━━ RECORDS FOR THIS TASK ━━

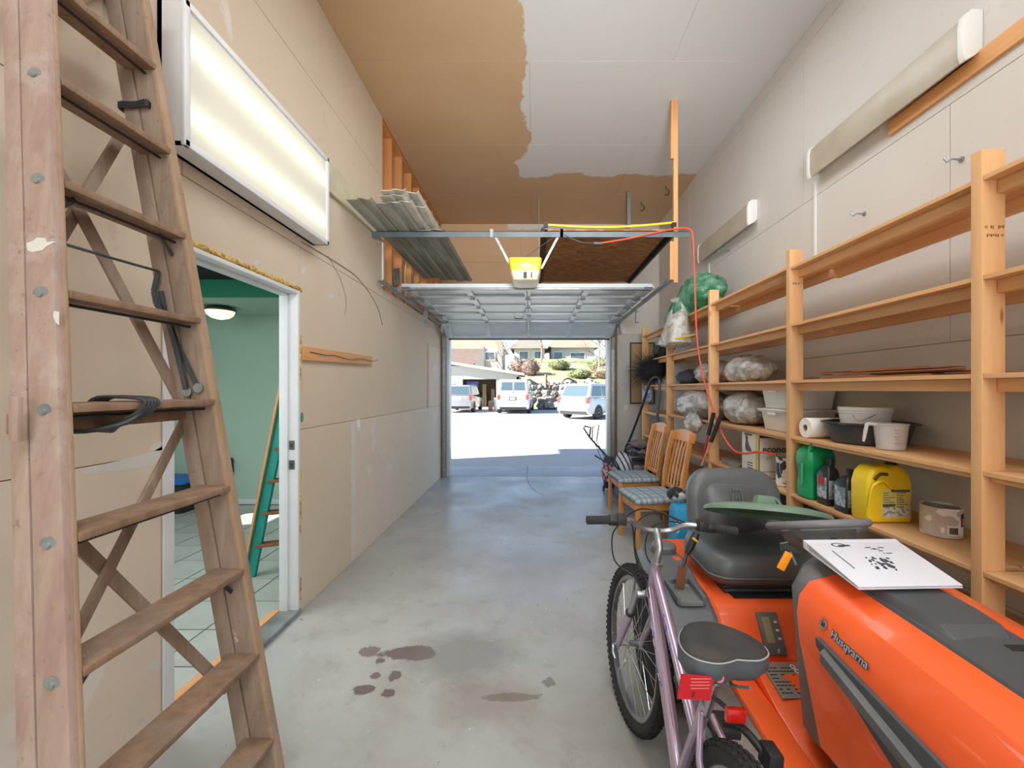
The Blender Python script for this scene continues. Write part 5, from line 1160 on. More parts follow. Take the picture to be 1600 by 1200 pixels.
# steering wheel, nearly edge on to the eye
SW = Vector((1.058,1.56,.985)); TM = Matrix.Rotation(R(-19),3,'X')@Matrix.Rotation(R(-2),3,'Y')
SWG = mk('grey_steering_wheel', '#77787a', .45, var=.06)
ring = [SW+TM@Vector((.155*math.cos(a), .155*math.sin(a), 0)) for a in [2*math.pi*j/40 for j in range(40)]]
build(MB().tube(ring, .0145, 10, closed=True), 'steering_wheel_rim', SWG, rm, smooth=80)
build(MB().lathe([(.001,-.105),(.04,-.10),(.085,-.085),(.118,-.05),(.128,-.02),(.10,-.012),(.001,-.008)], SW, 28, TM, sy=.8), 'steering_wheel_hub', SWG, rm, smooth=70)
for a in (205, 335, 90):
    a = R(a); s = MB(); pts = [SW+TM@Vector((r_*math.cos(a), r_*math.sin(a), z_)) for r_, z_ in ((.06,-.06),(.10,-.04),(.13,-.018),(.152,-.003))]
    build(s.tube(pts, [.026,.02,.016,.013], 8, sub=0), 'steering_wheel_spoke', SWG, rm, smooth=80)
build(MB().cyl(SW+TM@Vector((0,0,-.06)), (XC,1.40,.95), .03, 14), 'steering_column', M['black'], rm)
# seat
def seat_ring(y, hw, zc, th, r): return rr(XC, 0, hw, th, 0, r, 6)
sx_ = 1.05
def sring(z, hx, hy, yc, r=.09): return rr(sx_, yc, hx, hy, z, min(r, hy*.9), 6)
s = MB().rings([sring(.605,.20,.17,2.06), sring(.615,.235,.205,2.06), sring(.65,.25,.22,2.06), sring(.70,.25,.218,2.06), sring(.735,.235,.20,2.065), sring(.742,.21,.175,2.07), sring(.728,.17,.14,2.08), sring(.715,.10,.08,2.09)])
build(s, 'seat_cushion', VIN, rm, smooth=70)
build(MB().tube([Vector(q) for q in sring(.652,.251,.221,2.06)], .005, 6, closed=True), 'seat_piping', mk('seat_welt','#6a6c6e',.4), rm, smooth=80)
# backrest: shell leaning back with raised centre panel
def bring(y, hw, h0, h1, r): # in plane x-z at depth y (before lean)
    zc = (h0+h1)/2; hz = (h1-h0)/2; o = []
    for cx, cz, a0 in ((hw-r, hz-r, 0), (-hw+r, hz-r, 90), (-hw+r*.7, -hz+r*.7, 180), (hw-r*.7, -hz+r*.7, 270)):
        rr_ = r if a0 < 180 else r*.7
        for k in range(7):
            a = R(a0+90*k/6); px = cx+rr_*math.cos(a); pz = cz+rr_*math.sin(a)
            crown = .02*(1-(px/hw)**2) if a0 < 180 else 0
            z = zc+pz+crown; yy = y+(z-.70)*.20-.03*(abs(px)/.25)**2
            o.append(Vector((1.10+px, yy, z)))
    return o
s = MB().rings([bring(2.36,.22,.66,1.0,.10), bring(2.33,.245,.645,1.025,.12), bring(2.27,.25,.64,1.03,.12), bring(2.24,.235,.655,1.01,.11), bring(2.235,.21,.68,.985,.10)])
build(s, 'backrest', VIN, rm, smooth=70)
s = MB().rings([bring(2.236,.165,.72,.965,.05), bring(2.222,.155,.73,.955,.05)])
build(s, 'backrest_panel', VIN, rm, smooth=60)
def bp(x, z): return Vector((1.10+x, 2.205+(z-.70)*.20-.003, z))
VL = mk('embossed_vinyl','#85878a',.4)
build(MB().tube([bp(-.022,.932),bp(-.026,.912),bp(-.022,.88),bp(.022,.88),bp(.026,.912),bp(.022,.932)], .0035, 6, sub=2), 'embossed_shield', VL, rm)
text('H', .038, VL, rm, bp(0,.905), frame((1,0,0),(0,.2,1)), .002)
for dx in (-.018,0,.018): build(MB().obox(bp(dx,.948),(.010,.004,.012)), 'embossed_crown', VL, rm)
# suspension bellows under the seat
s = MB()
for k in range(6): s.tube([(.86,1.885-.006*(k%2),.60-k*.016),(1.0,1.875,.602-k*.016),(1.12,1.88,.60-k*.016),(1.26,1.885,.60-k*.016)], .010, 6, sub=3)
s.box(.86,1.26,1.89,2.15,.50,.61); build(s, 'seat_suspension', M['black'], rm)
# tail body and sloping front of the seat box
T_ = [(1.66,.36),(1.70,.42),(1.77,.53),(1.80,.562),(1.84,.572),(2.55,.575),(2.60,.54),(2.60,.34)]
build(MB().prism(T_, 'x', .74, 1.35), 'seat_box', ORG, rm, bevel=.012)
build(MB().box(.88,1.24,1.83,2.0,.572,.578), 'seat_tray', M['black'], rm)
# display on the slope
a, b = Vector((1.0,1.70,.42)), Vector((1.0,1.77,.53)); d = (b-a).normalized(); FD = Matrix((Vector((1,0,0)), d, Vector((1,0,0)).cross(d))).transposed()
c = Vector((.985,1.735,.475))+FD@Vector((0,0,.008))
build(MB().obox(c,(.085,.155,.016),FD), 'meter_housing', GRY, rm, bevel=.005)
build(MB().obox(c+FD@Vector((-.012,.012,.0085)),(.032,.095,.003),FD), 'meter_display', mk('meter_lcd','#a59f7c',.2,var=.1), rm, bevel=.001)
for k in (-.02,.01,.04): build(MB().obox(c+FD@Vector((.026,k,.009)),(.012,.008,.004),FD), 'meter_button', M['white_plastic'], rm, bevel=.001)
build(MB().tube([c+FD@Vector((x,y,.009)) for x,y in ((.005,-.06),(.012,-.055),(.012,-.065),(.005,-.07))],.0015,5,closed=True), 'meter_symbol', M['white_plastic'], rm)
# fenders
def fender(sx):
    f = MB(); rs = []
    for y, z, hw, xc in ((1.60,.34,.085,.635),(1.60,.45,.095,.635),(1.63,.54,.10,.64),(1.70,.585,.105,.645),(1.85,.605,.115,.655),(2.05,.61,.12,.67),(2.25,.60,.12,.69),(2.42,.57,.11,.71),(2.52,.50,.10,.72),(2.55,.40,.09,.72)):
        x = xc if sx < 0 else 2*XC-xc
        t = .02; rs.append([Vector((x-hw,y,z-.05)),Vector((x-hw,y,z-.02)),Vector((x-hw+.025,y,z)),Vector((x+hw-.025,y,z)),Vector((x+hw,y,z-.02)),Vector((x+hw,y,z-.05))])
    return build(f.rings(rs), 'fender', GRY, rm, bevel=.006)
fender(-1); fender(1)
build(MB().rings([rr(.655,1.80,.055,.085,.598,.02), rr(.655,1.80,.055,.085,.612,.02), rr(.655,1.80,.045,.075,.612,.015), rr(.655,1.80,.04,.07,.604,.015)]), 'cup_holder', mk('cup_holder_floor','#7f8380',.6), rm)
build(MB().box(.70,.715,1.72,1.90,.60,.636).box(.595,.61,1.72,1.90,.60,.630).box(.61,.70,1.885,1.90,.60,.632), 'tray_wall', GRY, rm, bevel=.005)
build(MB().lathe([(.06,.58),(.066,.60),(.066,.63),(.055,.64),(.001,.64)], (.72,2.30,0), 24), 'fuel_cap', GRY, rm, bevel=.002)
s = MB(); s.prism([(1.62,.36),(1.66,.47),(1.74,.565),(1.90,.60),(2.2,.605),(2.45,.56),(2.45,.52),(1.9,.55),(1.72,.50),(1.66,.36)], 'x', .735, .775); build(s, 'orange_fender_edge', ORG, rm, bevel=.006)
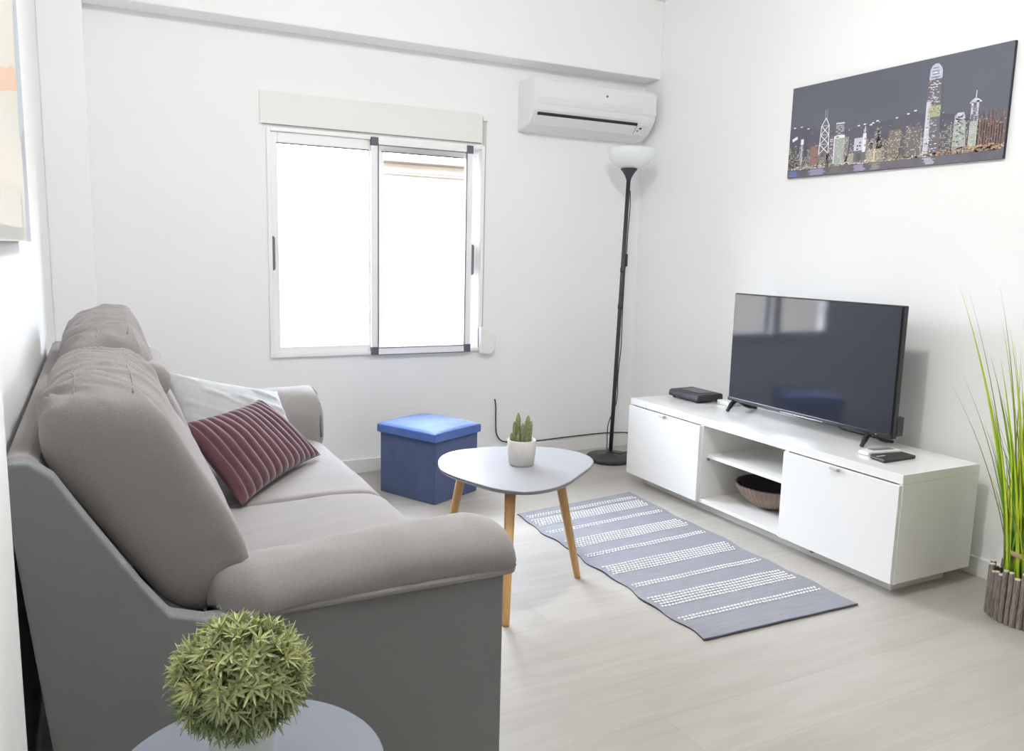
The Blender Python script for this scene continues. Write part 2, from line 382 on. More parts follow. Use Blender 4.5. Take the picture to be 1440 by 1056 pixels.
for k, (f, o) in enumerate([(.96, .013), (.9, .02), (.84, .017), (.79, .016), (.74, .016), (.66, .013), (.5, .017), (.4, .022), (.3, .014), (.2, .016), (.12, .03), (.05, .03), (.02, .02)]):
    p = lb.lerp(lt, f); cpts.append((p.x+(o if f > .15 else -o), p.y-.004, p.z))
cpts += [(2.64, 3.735, .045), (2.70, 3.77, .044), (2.77, 3.85, .02), (2.86, 3.9, .012)]
cd = obj('lamp_cord', tube(bmesh.new(), smooth_path(cpts, 6), .0028, 6), 'cord', lp, smooth=True)
p = lb.lerp(lt, .715)
obj('cord_switch', B(p.x+.008, p.x+.024, p.y-.012, p.y+.008, p.z-.035, p.z+.035), 'cord', cd, bev=.004)

# wall cable
pts = [(1.994, 4.072, .345), (1.994, 4.062, .342), (1.998, 4.06, .31), (2.0, 4.061, .23), (2.006, 4.06, .15), (2.03, 4.055, .11), (2.07, 4.056, .095), (2.15, 4.058, .087), (2.3, 4.058, .085), (2.5, 4.058, .09), (2.72, 4.058, .093), (2.86, 4.058, .086), (2.93, 4.05, .08)]
tag(obj('aerial_cable', tube(bmesh.new(), smooth_path(pts, 6), .0036, 8), 'cord', smooth=True), 'black cable leaving a wall hole and running along the baseboard', 'cable')

# ------------------------------------------------------------------ TV bench
F, Bk, Y0, Y1 = 2.439, 2.859, 1.773, 3.373
tb = thing('tv_bench', 'long white high gloss TV bench with two doors and open middle', 'tv bench', ((F+Bk)/2, (Y0+Y1)/2, 0))
obj('top_panel', B(F, Bk, Y0, Y1, .416, .45), 'gloss', tb, bev=.0015)
for a, b_ in ((Y0, Y0+.018), (Y1-.018, Y1)): obj('side_panel', B(F+.004, Bk, a, b_, .054, .4155), 'gloss', tb, bev=.001)
for a in (2.293, 2.806): obj('divider', B(F+.003, Bk-.012, a, a+.018, .072, .4155), 'white_in', tb)
obj('bottom_panel', B(F+.004, Bk, Y0+.018, Y1-.018, .054, .0715), 'gloss', tb)
obj('back_panel', B(Bk-.011, Bk-.001, Y0+.018, Y1-.018, .072, .4155), 'white_in', tb)
sh = obj('shelf', B(F+.035, Bk-.012, 2.3115, 2.8055, .262, .278), 'white_in', tb, bev=.001)
bm = bmesh.new()
for yy in (2.311, 2.8045): box(bm, F+.024, F+.05, yy, yy+.0015, .272, .286)
obj('shelf_pin', B(F+.03, F+.042, 2.797, 2.8055, .25, .262), 'silver', sh)
for a, b_, hy in ((Y0+.003, 2.306, 2.045), (2.817, Y1-.003, 3.083)):
    d = obj('door', B(F-.012, F+.003, a, b_, .056, .4125), 'gloss', tb, bev=.0012)
    h = obj('handle', B(F-.030, F-.012, hy-.018, hy+.018, .402, .4125), 'clear', d, bev=.002)
bm = bmesh.new()
box(bm, F+.066, Bk-.06, Y0+.055, Y1-.055, 0, .0538)
pl = obj('plinth', bm, 'base', tb, bev=.001)
bm = lathe(bmesh.new(), [(.004, 0), (.011, 0), (.011, .006), (.004, .006)], 0, 0, 16)
for v in bm.verts: v.co = Vector((F+.066-v.co.z, 2.19+v.co.x, .027+v.co.y))
obj('cable_grommet', bm, 'handle_grey', pl)

# bowl in the open compartment
rib = lambda a: .0022*math.sin(a*44)
bwl = bmesh.new()
lathe(bwl, [(.045, .0725), (.055, .074), (.095, .095), (.130, .125), (.152, .155), (.160, .178)], 2.655, 2.575, 264, 0, rib=rib)
lathe(bwl, [(.160, .178), (.157, .182), (.150, .176), (.140, .155), (.115, .122), (.08, .098), (.0, .09)], 2.655, 2.575, 264, 1)
lathe(bwl, [(0, .0722), (.045, .0725)], 2.655, 2.575, 264, 0)
o = obj('bowl', bwl, ['bowlout', 'bowlin'], smooth=True)
tag(o, 'ribbed brown bowl on the bottom shelf of the white bench', 'bowl')

# ------------------------------------------------------------------ television
tv = thing('television', 'flat black television on two splayed feet on the white bench', 'television', (2.74, 2.48, .45))
TX, TY0, TY1, TZ0, TZ1 = 2.700, 2.030, 2.942, .497, 1.012
obj('casing', B(TX+.002, TX+.03, TY0, TY1, TZ0, TZ1), 'bezel', tv, bev=.004)
obj('screen', B(TX-.002, TX+.003, TY0+.006, TY1-.006, TZ0+.018, TZ1-.006), 'screen', tv)
obj('bottom_bezel', B(TX-.004, TX+.004, TY0+.001, TY1-.001, TZ0, TZ0+.0175), 'bezel', tv, bev=.002)
bm = bmesh.new(); box(bm, TX-.0045, TX-.0035, 2.36, 2.60, TZ0+.003, TZ0+.0065); obj('bezel_highlight', bm, 'silver', tv)  # silver strip draws the reflected highlight on the bottom bezel
obj('rear_housing', B(TX+.03, TX+.075, TY0+.10, TY1-.10, TZ0+.02, TZ0+.33), 'blackmatt', tv, bev=.012, bseg=3)
obj('connection_box', B(TX+.026, TX+.06, TY0-.003, TY0+.12, TZ0+.01, TZ0+.085), 'blackmatt', tv, bev=.002)
for fy in (2.135, 2.90):
    bm = bmesh.new()
    tube(bm, smooth_path([(2.652, fy-.012, .456), (2.69, fy, .485), (2.712, fy, .5), (2.735, fy, .497), (2.78, fy, .472), (2.842, fy-.004, .455)], 5), [.009]*3+[.0115]*20+[.0075]*3, 8)
    obj('foot', bm, 'blackgloss', tv, smooth=True)
bm = lathe(bmesh.new(), [(0, 0), (.0026, 0), (.0026, .003)], 0, 0, 12)
for v in bm.verts: v.co = Vector((TX-.0045-v.co.z*.3, 2.098+v.co.x, TZ0+.009+v.co.y))
obj('power_light', bm, 'red', tv)
bm = bmesh.new()
tube(bm, smooth_path([(2.76, 2.4, .56), (2.80, 2.39, .50), (2.835, 2.385, .46), (2.848, 2.3, .4535), (2.845, 2.2, .4535)], 6), .003, 6); obj('power_cord', bm, 'cord', tv, smooth=True)

# router
rt = thing('router', 'flat black router box at the far end of the white bench', 'router', (2.73, 3.22, .45), 0)
prof = [(2.652, .458), (2.648, .470), (2.655, .486), (2.662, .492), (2.808, .494), (2.815, .488), (2.818, .462), (2.81, .457)]
obj('casing', prism(bmesh.new(), prof, 3.105, 3.335, xz_y), 'blackmatt', rt, bev=.006, bseg=3)
obj('top_vent', B(2.69, 2.79, 3.14, 3.30, .4925, .4952), 'blackgloss', rt, bev=.001)
for fx, fy in ((2.67, 3.13), (2.67, 3.31), (2.8, 3.13), (2.8, 3.31)): obj('rubber_foot', lathe(bmesh.new(), [(0, .45), (.008, .45), (.008, .459), (0, .459)], fx, fy, 12), 'cord', rt)
bm = bmesh.new()
for dy in (0, .012): box(bm, 2.6478, 2.6495, 3.172+dy, 3.176+dy, .470, .482)
obj('status_light', bm, 'handle_grey', rt)
tag(obj('white_adapter', B(2.75, 2.835, 2.99, 3.075, .45, .472), 'rwhite', bev=.004), 'small white adapter box beside the black router', 'adapter')
wc = [(2.83, 3.03, .46), (2.87, 2.98, .458), (2.885, 2.93, .44), (2.885, 2.92, .38)]
# remotes
def slabthing(name, label, cat, corners, z0, h, m, tilt=None):
    bm = prism(bmesh.new(), corners, z0, z0+h, xy_z); o = obj(name, bm, m, bev=.004, bseg=3); return tag(o, label, cat)
r1 = slabthing('remote_control', 'flat black remote lying at the near end of the white bench', 'remote control', [(2.516, 1.912), (2.695, 1.916), (2.70, 1.978), (2.55, 1.998), (2.53, 1.985)], .4505, .013, 'rblack')
bm = bmesh.new()
for k in range(3): box(bm, 2.535+k*.016, 2.545+k*.016, 1.955, 1.963, .4634, .4642)
obj('button', bm, 'rwhite', r1)
r2 = thing('remote_control', 'white remote with grey keys lying behind the black remote', 'remote control', (2.62, 2.035, .45), 0)
obj('casing', prism(bmesh.new(), [(2.548, 2.055), (2.552, 2.01), (2.60, 2.003), (2.71, 1.99), (2.715, 2.03), (2.60, 2.055)], .4505, .4665, xy_z), 'rwhite', r2, bev=.005, bseg=3)
obj('key_pad', prism(bmesh.new(), [(2.59, 2.045), (2.59, 2.02), (2.69, 2.005), (2.692, 2.028)], .4665, .4685, xy_z), 'rgrey', r2, bev=.001)

# ------------------------------------------------------------------ skyline canvas on the right wall
PX = 2.925; PY0, PY1, PZ0, PZ1 = 2.886, 1.859, 1.552, 1.958
cv = thing('canvas_print', 'wide canvas print of a city skyline at night above the television', 'wall art', (XR, (PY0+PY1)/2, PZ0))
obj('stretcher', B(PX+.0006, XR-.001, PY1, PY0, PZ0, PZ1), 'canvas_edge', cv)
mats = ['sky_night', 'hill', 'water', 'b_grey', 'b_dark', 'b_warm', 'b_pale', 'b_white', 'b_green', 'b_yellow', 'b_red', 'b_beige', 'b_brown', 'l_white', 'l_warm', 'l_orange', 'l_lilac', 'l_blue', 'l_tower']
mi = {n: i for i, n in enumerate(mats)}
bm = bmesh.new()
def cp(u, v, k): return (PX-k*.00012, PY0-u*(PY0-PY1), PZ0+v*(PZ1-PZ0))
def poly(pts, m, k):
    f = bm.faces.new([bm.verts.new(cp(u, v, k)) for u, v in pts]); f.material_index = mi[m]
def rect(u0, u1, v0, v1, m, k): poly([(u0, v0), (u1, v0), (u1, v1), (u0, v1)], m, k)
rect(0, 1, 0, 1, 'sky_night', 0)
hp = [(0, .56), (.05, .53), (.1, .55), (.16, .49), (.24, .46), (.34, .455), (.42, .47), (.5, .48), (.56, .50), (.63, .53), (.68, .49), (.76, .47), (.84, .42), (.9, .44), (.94, .40), (1, .34)]
poly([(0, .05)]+hp+[][::-1]+[(1, .05)], 'hill', 1) if False else poly([(0, .05), (1, .05)]+hp[::-1], 'hill', 1)
rect(0, 1, 0, .085, 'water', 2)
def building(u0, u1, v0, v1, body, lights=(), dens=.5, k=4, cu=.006, cvv=.018, crown=None):
    rect(u0, u1, v0, v1, body, k)
    nu = max(1, int((u1-u0)/cu)); nv = max(1, int((v1-v0)/cvv))
    for i in range(nu):
        for j in range(nv):
            if lights and random.random() < dens:
                a = u0+(i+.15)*(u1-u0)/nu; b = u0+(i+.85)*(u1-u0)/nu
                c = v0+(j+.2)*(v1-v0)/nv; d = v0+(j+.75)*(v1-v0)/nv
                rect(a, b, c, d, random.choice(lights), k+1)
R = random.random
# back rows
for k in range(76):
    u = .005+.965*k/76+R()*.008; h = .17+.21*R()
    if .40 < u < .68: h += .08*R()
    building(u, u+.014+.014*R(), .08, h, random.choice(['b_dark', 'b_grey', 'b_brown' if u > .85 else 'b_warm', 'b_warm']), ['l_warm', 'l_white', 'b_beige', 'b_pale'] if u < .85 else ['l_orange', 'b_red', 'l_warm'], .45, 3, .004, .014)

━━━

### TASK TO CARRY OUT
Count the lines above that contain the word "from", and give only that number.

### COMPLETE OUTPUT
2